21/10/2021


   Otoño es la estación en la que más me pesa la carga laboral. Entre octubre, noviembre y diciembre se acumulan las clases en el instituto, en la UPCT, conferencias o intervenciones académicas, invitaciones y compromisos socio-culturales...
   Sin embargo, la contingencia del trabajo no debe ahogar mi creatividad y mi aliento literario. Repito este mantra cada vez que me falta la respiración frente a la pantalla. El trabajo obligado me impide desancharme en el mundo, romper constantemente sueños, aspiraciones, proyectos que llevo en la cabeza. Me salva la cultura, no en mayúsculas, sino en colores fluorescentes.

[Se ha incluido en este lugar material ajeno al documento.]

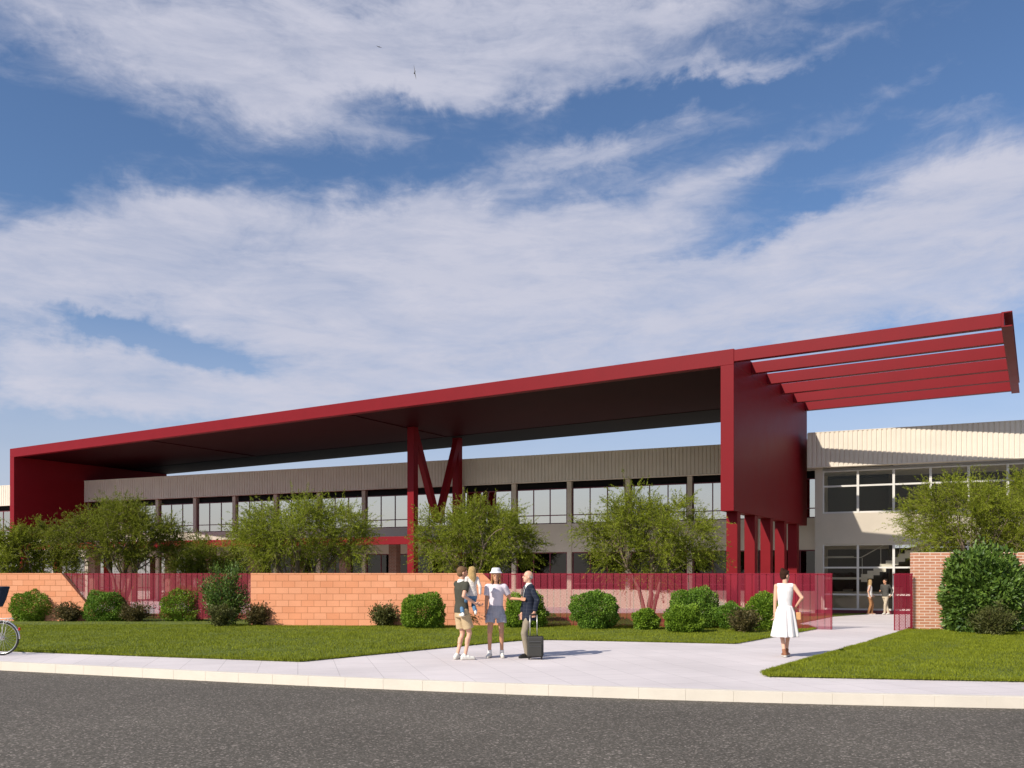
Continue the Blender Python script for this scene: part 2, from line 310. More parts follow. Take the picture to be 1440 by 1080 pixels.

   Y luego están los demás, los otros. ¿Por qué sigo fijándome tanto en ellos? ¿Cuándo conseguiré reducir al máximo mi atención en lo que hace o deja de hacer en su vida cierta gente que me rodea, si ni siquiera se trata de familiares míos?
   Me ocurre igual con los escritores. Estoy totalmente en contra del argumento que sostiene la imposibilidad de separar al autor de la obra. Y una mierda. Admiro la obra de muchos escritores que conozco personalmente y son miserables, envidiosos y llenos de rencor pueril y ridículo. ¿Sentirá alguno de ellos una sensación recíproca cuando soy yo el colega escritor cuya obra admiran?